As this column reported last week, Stephen Anness, head of global equities at Invesco, remains upbeat about the prospects for Rolls-Royce, highlighting such strengths as improving margins in its civil aviation operation and the contribution that SMRs will make in getting cash to flow.

His optimism is widely shared. Analysts rate Rolls-Royce a ‘buy’ with an average target price of 1198p.

RBC Capital Market has a target of 1275p, contending that the company will keep on exceeding profit expectations.

Chloe Lemarie of Jefferies is even more enthusiastic, with a target price of 1290p.

BABCOCK

At the announcement of its better-than-expected full-year profits this week, Babcock confirmed the view that nations do not intend to trim defence spending. Chief executive David Lockwood cited a ‘sustained uplift in global defence budgets’ – particularly in the fields of marine and nuclear.

Babcock, a £5.62billion FTSE 100 member, designs and manufactures specialist equipment, building vessels such as the Type 31 warship. It also provides support services, maintaining the Royal Navy’s nuclear submarines, for example.

Babcock shares are up by 124 per cent since January to 1133p. Nevertheless, analysts rate them a ‘buy’, with a target price of 1308p, enthused by the firm’s strong order pipeline.

BAE SYSTEMS

BAE is Britain’s largest name in defence. The output of this multinational corporation includes aircraft, fighter jets and submarines. It will also be making the satellites for America’s Golden Dome missile defence system.

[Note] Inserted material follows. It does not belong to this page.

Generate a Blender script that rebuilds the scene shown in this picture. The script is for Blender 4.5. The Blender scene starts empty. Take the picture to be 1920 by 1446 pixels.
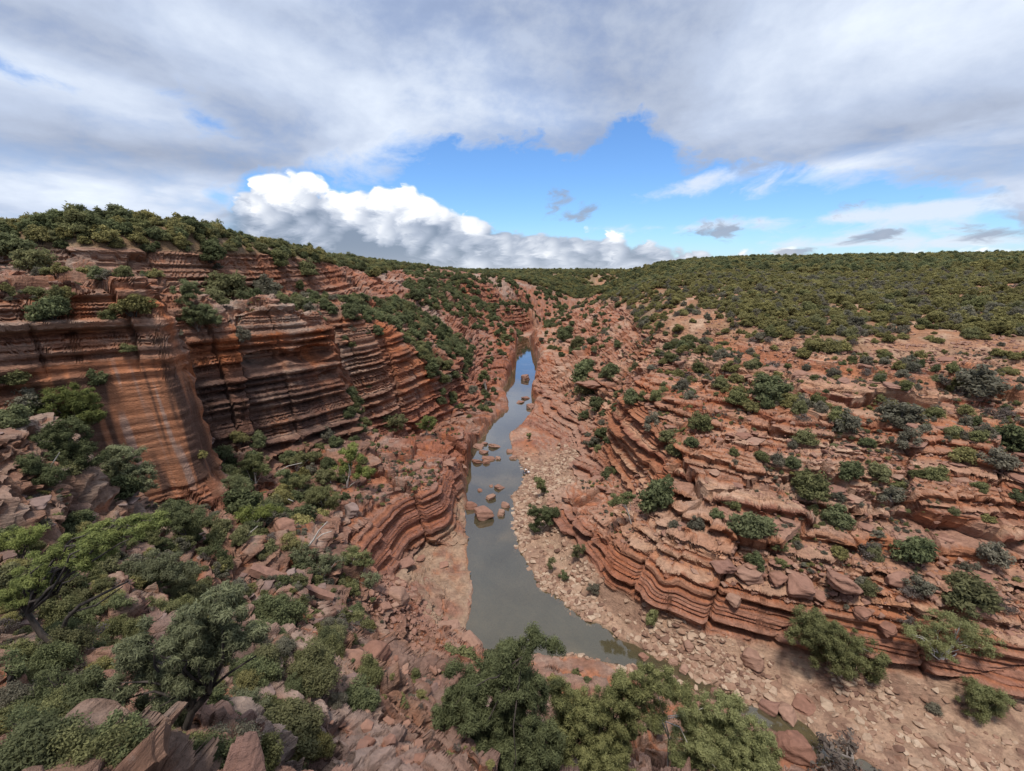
import bpy, bmesh, math, random
import numpy as np
from mathutils import Vector, Matrix

SC = bpy.context.scene
COL = SC.collection
random.seed(7)

# ------------------------------------------------------------------ camera
CAM_H, F_PX, PITCH = 36.0, 888.0, math.radians(13.8)
cam_d = bpy.data.cameras.new('camera')
cam = bpy.data.objects.new('camera', cam_d)
COL.objects.link(cam)
cam.location = (0, 0, CAM_H)
cam.rotation_euler = (math.radians(90) - PITCH, 0, 0)
cam_d.sensor_fit = 'HORIZONTAL'
cam_d.sensor_width = 36.0
cam_d.lens = 36.0 * F_PX / 1920.0
cam_d.clip_start = 0.1
cam_d.clip_end = 30000
SC.camera = cam
CT, ST = math.cos(PITCH), math.sin(PITCH)

# ------------------------------------------------------------------ light and exposure
SUN_EL, SUN_AZ = math.radians(69), math.radians(-165)      # azimuth from +y, clockwise seen from above
SUN_DIR = Vector((math.sin(SUN_AZ) * math.cos(SUN_EL), math.cos(SUN_AZ) * math.cos(SUN_EL), math.sin(SUN_EL)))
sun_d = bpy.data.lights.new('sun', 'SUN')
sun_d.energy = 2.8
sun_d.angle = math.radians(11)
sun_d.color = (1.0, 0.95, 0.88)
sun = bpy.data.objects.new('sun', sun_d)
COL.objects.link(sun)
sun.rotation_euler = SUN_DIR.to_track_quat('Z', 'Y').to_euler()
SC.view_settings.view_transform = 'Standard'
SC.view_settings.look = 'None'
SC.view_settings.exposure = 0.42
SC.view_settings.gamma = 1.0
SC.view_settings.use_curve_mapping = False
SC.cycles.max_bounces = 5
SC.cycles.diffuse_bounces = 2
SC.cycles.transparent_max_bounces = 6

# ------------------------------------------------------------------ node helper
class X:
    """a socket with arithmetic: builds Math nodes"""
    nt = None
    def __init__(s, sock): s.s = sock
    @staticmethod
    def m(op, *a, clamp=False):
        n = X.nt.nodes.new('ShaderNodeMath'); n.operation = op; n.use_clamp = clamp
        for i, v in enumerate(a):
            if isinstance(v, X): X.nt.links.new(v.s, n.inputs[i])
            else: n.inputs[i].default_value = v
        return X(n.outputs[0])
    def __add__(s, o): return X.m('ADD', s, o)
    __radd__ = __add__
    def __sub__(s, o): return X.m('SUBTRACT', s, o)
    def __rsub__(s, o): return X.m('SUBTRACT', o, s)
    def __mul__(s, o): return X.m('MULTIPLY', s, o)
    __rmul__ = __mul__
    def __truediv__(s, o): return X.m('DIVIDE', s, o)
    def __rtruediv__(s, o): return X.m('DIVIDE', o, s)
    def __pow__(s, o): return X.m('POWER', s, o)
    def clamp(s): return X.m('ADD', s, 0.0, clamp=True)

def node(t, **kw):
    n = X.nt.nodes.new(t)
    for k, v in kw.items(): setattr(n, k, v)
    return n

def sstep(v, a, b):
    n = node('ShaderNodeMapRange', interpolation_type='SMOOTHSTEP')
    X.nt.links.new(v.s, n.inputs[0])
    n.inputs[1].default_value = a; n.inputs[2].default_value = b
    n.inputs[3].default_value = 0.0; n.inputs[4].default_value = 1.0
    return X(n.outputs[0])

def vec(x, y, z=0.0):
    n = node('ShaderNodeCombineXYZ')
    for i, v in enumerate((x, y, z)):
        if isinstance(v, X): X.nt.links.new(v.s, n.inputs[i])
        else: n.inputs[i].default_value = v
    return n.outputs[0]

def noise(v, scale, detail=4.0, rough=0.55, lac=2.0, dist=0.0):
    n = node('ShaderNodeTexNoise')
    if v is not None: X.nt.links.new(v, n.inputs['Vector'])
    n.inputs['Scale'].default_value = scale; n.inputs['Detail'].default_value = detail
    n.inputs['Roughness'].default_value = rough; n.inputs['Lacunarity'].default_value = lac
    n.inputs['Distortion'].default_value = dist
    return X(n.outputs[0])

def mix(fac, a, b, blend='MIX'):
    n = node('ShaderNodeMix', data_type='RGBA', blend_type=blend)
    for i, v in ((0, fac), (6, a), (7, b)):
        if isinstance(v, X): X.nt.links.new(v.s, n.inputs[i])
        elif isinstance(v, bpy.types.NodeSocket): X.nt.links.new(v, n.inputs[i])
        elif isinstance(v, (int, float)): n.inputs[i].default_value = v
        else: n.inputs[i].default_value = (*v, 1.0)
    return n.outputs[2]

# ------------------------------------------------------------------ world: Nishita sky with cloud sheets
def pix_dir(px, py):
    u = 723.0 - py
    return (px - 960.0, F_PX * CT + u * ST, u * CT - F_PX * ST)

def pix_ae(px, py):
    x, y, z = pix_dir(px, py)
    return math.atan2(x, y), math.atan2(z, math.hypot(x, y))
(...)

This £48.3billion FTSE 100 business’ shares hit a high of 2073p in October. They have fallen to 1651p. But this is still 43 per cent higher than at the start of the year, suggesting that investors have been taking advantage of the dip to snap up a slice of this British success story.

Just two of the 20 analysts that follow the stock consider them to be a ‘sell’. Seven believe you should ‘hold’, but 11 think they are ‘buy’. The average target price is 2121p. Major trusts, such as City of London, have exposure to BAE.

But if you would like a spread of global players in the armaments, aerospace and munition industries, the Han Future of Defence exchange traded fund (ETF) tends to be the option preferred by the professionals, including Ben Yearsley of Fairview Consulting.

He points out that the fund aims not only to benefit from the defence spending of Nato members and their allies, but also from a portion of state budgets now being reserved for cybersecurity.

The fund’s major holdings include the French aerospace contractor Safran and German group Rheinmetall, known for products such as the Lynx armoured vehicle and the Skyranger air defence system.

The largest stake is Palantir, the US technology titan famous for its expertise in the AI-powered analysis of battlefield data.

It is one of President Trump’s favoured defence names. Shares in Palantir have soared by 2240 per cent over the past three years, but were caught up this month in the alarm over the overvaluation of AI stocks.

These concerns persist, but a diversification into defence could prove a shield at this nervous time in our history.